La maglia numero sedici e le scarpe numero 22.

Per tutti i restanti anni Settanta Bob continua a rimanere un riferimento, regalando prestazioni sempre all’altezza delle aspettative. Ciò nonostante, però, i Pistons finiscono per essere inghiottiti da una profonda crisi tecnica che vanifica le sue incredibili medie. Con i primissimi anni Ottanta, decide che è giunto il momento di cambiare aria e passa ai Milwaukee Bucks, con cui centra, per quattro anni di fila, l’ambito traguardo dei play-off, prima del definitivo passo d’addio. Io, Bob me lo ricordo bene il sabato pomeriggio alla televisione, con Dan Peterson che urlava al microfono acrobazie semantiche. Mi ricordo la sua maglia numero sedici, la sua fatata sospensione, il morbido tocco da sotto, la classe, l’agilità e l’eleganza delle giocate, i suoi 2 metri e 11, le parabole perfette e la retina che assorbiva regolarmente la palla, come se mani esperte l’avessero pilotata sino a lì, come se qualcuno avesse celato tra la sua gomma qualche potente magnete.

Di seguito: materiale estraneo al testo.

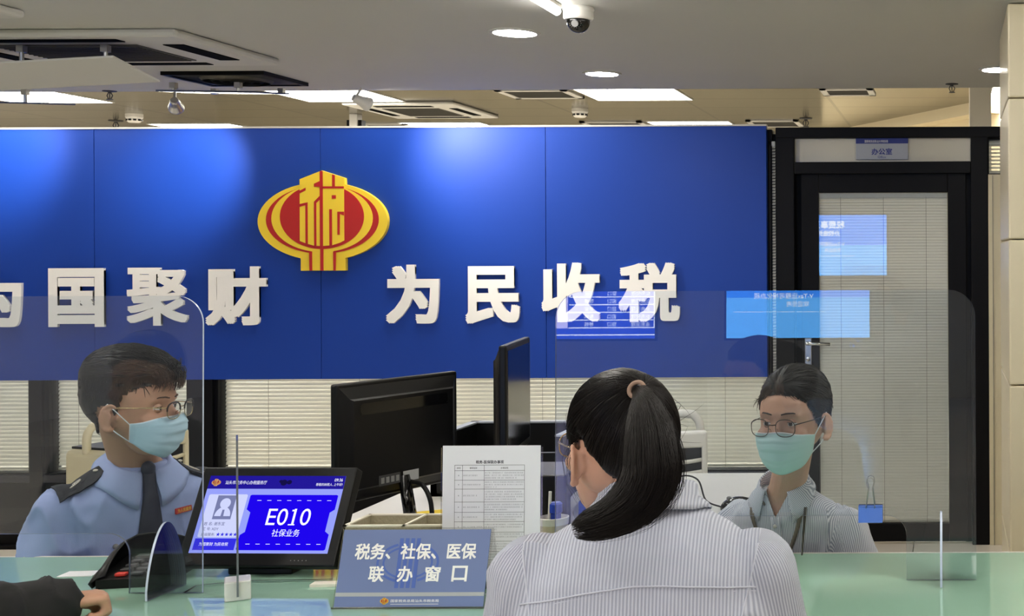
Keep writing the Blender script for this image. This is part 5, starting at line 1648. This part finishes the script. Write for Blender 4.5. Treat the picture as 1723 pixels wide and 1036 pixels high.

Mi ricordo anche i suoi mostruosi piedi, due cose gigantesche che calzavano scarpe numero 22, le più grandi mai indossate fino ad allora da un giocatore di basket, talmente enormi da venire addirittura riprodotte in bronzo e piazzate, con tutti gli onori del caso, davanti al Naismith Memorial, l’Hall of Fame del basket americano, a Springfield, in Massachusetts. Al di là della storia, di meriti ed onori, di riconoscimenti, medie aritmetiche e ragguagli tecnici, per me Lanier rimase sempre quello che andava sempre a canestro. Al pari di Larry Bird, Julius Erving e del grande Jabbar, Bob mi accompagnò per molti anni, perché la sua sagoma e i suoi tiri da tre regalavano non solo grandi emozioni ma annunciavano le magie del sabato pomeriggio e il brivido di un irripetibile desiderio di libertà.